EXERCISE BRIEF: Print the entire listing. Each line must match the original exactly.

DATA SECTION:

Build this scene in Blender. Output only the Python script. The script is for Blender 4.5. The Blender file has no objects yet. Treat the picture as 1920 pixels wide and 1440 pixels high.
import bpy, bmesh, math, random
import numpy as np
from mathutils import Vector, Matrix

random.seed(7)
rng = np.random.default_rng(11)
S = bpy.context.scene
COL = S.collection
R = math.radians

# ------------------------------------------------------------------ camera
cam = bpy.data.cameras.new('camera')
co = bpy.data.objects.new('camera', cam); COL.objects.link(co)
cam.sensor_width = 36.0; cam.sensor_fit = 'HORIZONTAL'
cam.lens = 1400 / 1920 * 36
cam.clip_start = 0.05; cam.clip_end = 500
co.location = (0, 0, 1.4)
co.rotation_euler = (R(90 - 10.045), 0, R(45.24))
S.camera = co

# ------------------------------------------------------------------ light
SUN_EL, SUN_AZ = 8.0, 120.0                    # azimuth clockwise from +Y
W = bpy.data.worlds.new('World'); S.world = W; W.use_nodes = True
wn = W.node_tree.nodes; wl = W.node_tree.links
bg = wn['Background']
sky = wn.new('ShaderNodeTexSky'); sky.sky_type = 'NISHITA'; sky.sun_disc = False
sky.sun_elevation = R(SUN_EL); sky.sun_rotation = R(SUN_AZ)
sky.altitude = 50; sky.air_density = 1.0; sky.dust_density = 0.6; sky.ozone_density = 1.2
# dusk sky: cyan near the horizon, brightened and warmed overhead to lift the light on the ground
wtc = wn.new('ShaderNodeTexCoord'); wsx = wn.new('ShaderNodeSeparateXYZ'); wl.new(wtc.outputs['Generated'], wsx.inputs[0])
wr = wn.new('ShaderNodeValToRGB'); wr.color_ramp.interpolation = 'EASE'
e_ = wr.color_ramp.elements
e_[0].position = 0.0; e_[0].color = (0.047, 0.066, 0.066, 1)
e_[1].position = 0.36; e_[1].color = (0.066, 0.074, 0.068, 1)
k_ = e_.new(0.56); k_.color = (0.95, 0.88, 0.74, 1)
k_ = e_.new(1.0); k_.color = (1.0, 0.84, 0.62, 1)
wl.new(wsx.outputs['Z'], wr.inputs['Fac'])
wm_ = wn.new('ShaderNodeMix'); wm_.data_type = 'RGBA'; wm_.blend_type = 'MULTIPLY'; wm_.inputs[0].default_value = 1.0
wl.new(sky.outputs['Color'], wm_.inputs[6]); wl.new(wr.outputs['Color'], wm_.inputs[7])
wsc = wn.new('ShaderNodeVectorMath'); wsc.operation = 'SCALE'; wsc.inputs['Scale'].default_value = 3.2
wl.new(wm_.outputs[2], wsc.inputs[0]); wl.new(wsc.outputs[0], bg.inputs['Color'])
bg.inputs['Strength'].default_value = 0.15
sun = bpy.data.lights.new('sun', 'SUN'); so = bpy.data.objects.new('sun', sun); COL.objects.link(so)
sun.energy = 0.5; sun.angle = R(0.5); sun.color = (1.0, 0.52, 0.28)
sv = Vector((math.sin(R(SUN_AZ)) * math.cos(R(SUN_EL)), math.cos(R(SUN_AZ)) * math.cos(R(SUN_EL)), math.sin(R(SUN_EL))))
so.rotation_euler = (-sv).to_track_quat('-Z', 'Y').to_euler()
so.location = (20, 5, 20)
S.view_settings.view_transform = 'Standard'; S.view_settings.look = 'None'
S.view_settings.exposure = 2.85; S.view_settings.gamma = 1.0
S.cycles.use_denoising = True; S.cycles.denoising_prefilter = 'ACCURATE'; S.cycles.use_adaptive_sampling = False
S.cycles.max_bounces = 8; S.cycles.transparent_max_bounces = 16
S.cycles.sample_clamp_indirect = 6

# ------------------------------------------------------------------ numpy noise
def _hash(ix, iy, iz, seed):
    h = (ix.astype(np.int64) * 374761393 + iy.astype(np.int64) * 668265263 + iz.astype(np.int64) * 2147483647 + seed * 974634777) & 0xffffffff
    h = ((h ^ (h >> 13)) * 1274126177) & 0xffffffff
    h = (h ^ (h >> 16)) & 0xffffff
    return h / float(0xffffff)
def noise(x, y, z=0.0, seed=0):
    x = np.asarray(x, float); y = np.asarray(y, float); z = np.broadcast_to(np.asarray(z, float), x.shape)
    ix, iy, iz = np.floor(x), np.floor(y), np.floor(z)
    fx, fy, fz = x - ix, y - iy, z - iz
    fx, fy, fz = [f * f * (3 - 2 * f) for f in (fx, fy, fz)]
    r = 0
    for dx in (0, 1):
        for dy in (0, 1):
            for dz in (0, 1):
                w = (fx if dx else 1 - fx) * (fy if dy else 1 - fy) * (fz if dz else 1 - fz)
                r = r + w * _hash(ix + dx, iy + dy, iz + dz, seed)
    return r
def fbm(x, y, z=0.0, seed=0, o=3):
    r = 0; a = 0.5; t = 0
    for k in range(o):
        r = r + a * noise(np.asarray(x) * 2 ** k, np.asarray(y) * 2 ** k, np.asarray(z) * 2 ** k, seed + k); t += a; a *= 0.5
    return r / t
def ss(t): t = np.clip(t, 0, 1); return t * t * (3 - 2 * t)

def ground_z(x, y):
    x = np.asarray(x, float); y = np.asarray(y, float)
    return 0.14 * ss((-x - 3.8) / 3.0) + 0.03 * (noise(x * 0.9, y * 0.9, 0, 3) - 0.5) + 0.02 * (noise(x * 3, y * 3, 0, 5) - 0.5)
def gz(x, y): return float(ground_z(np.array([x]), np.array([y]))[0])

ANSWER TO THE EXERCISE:
Build this scene in Blender. Output only the Python script. The script is for Blender 4.5. The Blender file has no objects yet. Treat the picture as 1920 pixels wide and 1440 pixels high.
import bpy, bmesh, math, random
import numpy as np
from mathutils import Vector, Matrix

random.seed(7)
rng = np.random.default_rng(11)
S = bpy.context.scene
COL = S.collection
R = math.radians

# ------------------------------------------------------------------ camera
cam = bpy.data.cameras.new('camera')
co = bpy.data.objects.new('camera', cam); COL.objects.link(co)
cam.sensor_width = 36.0; cam.sensor_fit = 'HORIZONTAL'
cam.lens = 1400 / 1920 * 36
cam.clip_start = 0.05; cam.clip_end = 500
co.location = (0, 0, 1.4)
co.rotation_euler = (R(90 - 10.045), 0, R(45.24))
S.camera = co

# ------------------------------------------------------------------ light
SUN_EL, SUN_AZ = 8.0, 120.0                    # azimuth clockwise from +Y
W = bpy.data.worlds.new('World'); S.world = W; W.use_nodes = True
wn = W.node_tree.nodes; wl = W.node_tree.links
bg = wn['Background']
sky = wn.new('ShaderNodeTexSky'); sky.sky_type = 'NISHITA'; sky.sun_disc = False
sky.sun_elevation = R(SUN_EL); sky.sun_rotation = R(SUN_AZ)
sky.altitude = 50; sky.air_density = 1.0; sky.dust_density = 0.6; sky.ozone_density = 1.2
# dusk sky: cyan near the horizon, brightened and warmed overhead to lift the light on the ground
wtc = wn.new('ShaderNodeTexCoord'); wsx = wn.new('ShaderNodeSeparateXYZ'); wl.new(wtc.outputs['Generated'], wsx.inputs[0])
wr = wn.new('ShaderNodeValToRGB'); wr.color_ramp.interpolation = 'EASE'
e_ = wr.color_ramp.elements
e_[0].position = 0.0; e_[0].color = (0.047, 0.066, 0.066, 1)
e_[1].position = 0.36; e_[1].color = (0.066, 0.074, 0.068, 1)
k_ = e_.new(0.56); k_.color = (0.95, 0.88, 0.74, 1)
k_ = e_.new(1.0); k_.color = (1.0, 0.84, 0.62, 1)
wl.new(wsx.outputs['Z'], wr.inputs['Fac'])
wm_ = wn.new('ShaderNodeMix'); wm_.data_type = 'RGBA'; wm_.blend_type = 'MULTIPLY'; wm_.inputs[0].default_value = 1.0
wl.new(sky.outputs['Color'], wm_.inputs[6]); wl.new(wr.outputs['Color'], wm_.inputs[7])
wsc = wn.new('ShaderNodeVectorMath'); wsc.operation = 'SCALE'; wsc.inputs['Scale'].default_value = 3.2
wl.new(wm_.outputs[2], wsc.inputs[0]); wl.new(wsc.outputs[0], bg.inputs['Color'])
bg.inputs['Strength'].default_value = 0.15
sun = bpy.data.lights.new('sun', 'SUN'); so = bpy.data.objects.new('sun', sun); COL.objects.link(so)
sun.energy = 0.5; sun.angle = R(0.5); sun.color = (1.0, 0.52, 0.28)
sv = Vector((math.sin(R(SUN_AZ)) * math.cos(R(SUN_EL)), math.cos(R(SUN_AZ)) * math.cos(R(SUN_EL)), math.sin(R(SUN_EL))))
so.rotation_euler = (-sv).to_track_quat('-Z', 'Y').to_euler()
so.location = (20, 5, 20)
S.view_settings.view_transform = 'Standard'; S.view_settings.look = 'None'
S.view_settings.exposure = 2.85; S.view_settings.gamma = 1.0
S.cycles.use_denoising = True; S.cycles.denoising_prefilter = 'ACCURATE'; S.cycles.use_adaptive_sampling = False
S.cycles.max_bounces = 8; S.cycles.transparent_max_bounces = 16
S.cycles.sample_clamp_indirect = 6

# ------------------------------------------------------------------ numpy noise
def _hash(ix, iy, iz, seed):
    h = (ix.astype(np.int64) * 374761393 + iy.astype(np.int64) * 668265263 + iz.astype(np.int64) * 2147483647 + seed * 974634777) & 0xffffffff
    h = ((h ^ (h >> 13)) * 1274126177) & 0xffffffff
    h = (h ^ (h >> 16)) & 0xffffff
    return h / float(0xffffff)
def noise(x, y, z=0.0, seed=0):
    x = np.asarray(x, float); y = np.asarray(y, float); z = np.broadcast_to(np.asarray(z, float), x.shape)
    ix, iy, iz = np.floor(x), np.floor(y), np.floor(z)
    fx, fy, fz = x - ix, y - iy, z - iz
    fx, fy, fz = [f * f * (3 - 2 * f) for f in (fx, fy, fz)]
    r = 0
    for dx in (0, 1):
        for dy in (0, 1):
            for dz in (0, 1):
                w = (fx if dx else 1 - fx) * (fy if dy else 1 - fy) * (fz if dz else 1 - fz)
                r = r + w * _hash(ix + dx, iy + dy, iz + dz, seed)
    return r
def fbm(x, y, z=0.0, seed=0, o=3):
    r = 0; a = 0.5; t = 0
    for k in range(o):
        r = r + a * noise(np.asarray(x) * 2 ** k, np.asarray(y) * 2 ** k, np.asarray(z) * 2 ** k, seed + k); t += a; a *= 0.5
    return r / t
def ss(t): t = np.clip(t, 0, 1); return t * t * (3 - 2 * t)

def ground_z(x, y):
    x = np.asarray(x, float); y = np.asarray(y, float)
    return 0.14 * ss((-x - 3.8) / 3.0) + 0.03 * (noise(x * 0.9, y * 0.9, 0, 3) - 0.5) + 0.02 * (noise(x * 3, y * 3, 0, 5) - 0.5)
def gz(x, y): return float(ground_z(np.array([x]), np.array([y]))[0])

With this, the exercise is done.